Raimi and his brother Ivan, who co-wrote the script, resort to a bevy of tricks to generate both laughs and shudders. They love creepy sounds and swirls of wind, and flies—the devil, after all, is the insects’ lord—as well as something as simple as a flying kerchief with malevolent intent. All the devices give the writer-director the opportunity to show off his technical dexterity and flair for the bizarre in much the same fashion as he did in the old “Evil Dead” pictures, though far more slickly this time around. The high point in the combination of weirdness and jocularity perhaps arrives in an extended scene in which Clay takes the haunted Christine to dinner with his rich, snobby parents (Chelcie Ross and Molly Cheek), and she brings along a harvest cake that proves to have a few more ingredients than the recipe called for. The movie does run down somewhat toward the close, after the séance with Madame Dena, and what’s effectively an epilogue set in a train station comes across as too reminiscent of the “Carrie” model (though the closing twist shows the Raimis aren’t sell-outs). But even here, it’s a better than average frightfest.

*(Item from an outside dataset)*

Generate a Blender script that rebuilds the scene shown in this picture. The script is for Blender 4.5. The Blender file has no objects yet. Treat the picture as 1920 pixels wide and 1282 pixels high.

The actors in a movie like this have to pitch their performances at the right level for their roles, and they mostly succeed. On the one hand, Long, Rao and Paymer underplay, with tongues firmly in cheek. Others, however, go for broke with broad, oversized turns—Barraza, Lee, and especially Raver, who, abetted by gruesome makeup, chews up every bit of scenery in sight and, in many instances, literally spits it back into the unhappy heroine’s face and mouth (the exchange of fluids is a motif calculated to gross out viewers every time it’s employed, and it certainly succeeds). In any other context her gleefully lip-smacking performance would be simply outrageous, but here it’s outrageously right.
Then there’s Lohman, who must walk a fine line between tormented damsel in distress and young woman determined to do almost anything, however unpalatable, to survive. Though hardly charismatic, she manages the task well enough, and certainly captures the character’s naïve innocence. And she’s attractive without being a ravishing beauty.
“Drag Me to Hell” is crammed with effects and CGI work that are never remotely realistic, but the cheesy quality itself is suited to Raimi’s brand of goofy Halloween trickery. (So is Christopher Young’s bombastic score, with occasional echoes of Jerry Goldsmith’s “Omen” music.) As a throwback to the spirit of his early cult shockers, this slicker chamber of horrors can’t match their zonked-out adolescent ebullience, but it comes remarkably close. It seems that, at least for this filmmaker, the old adage that you can’t go home again doesn’t apply.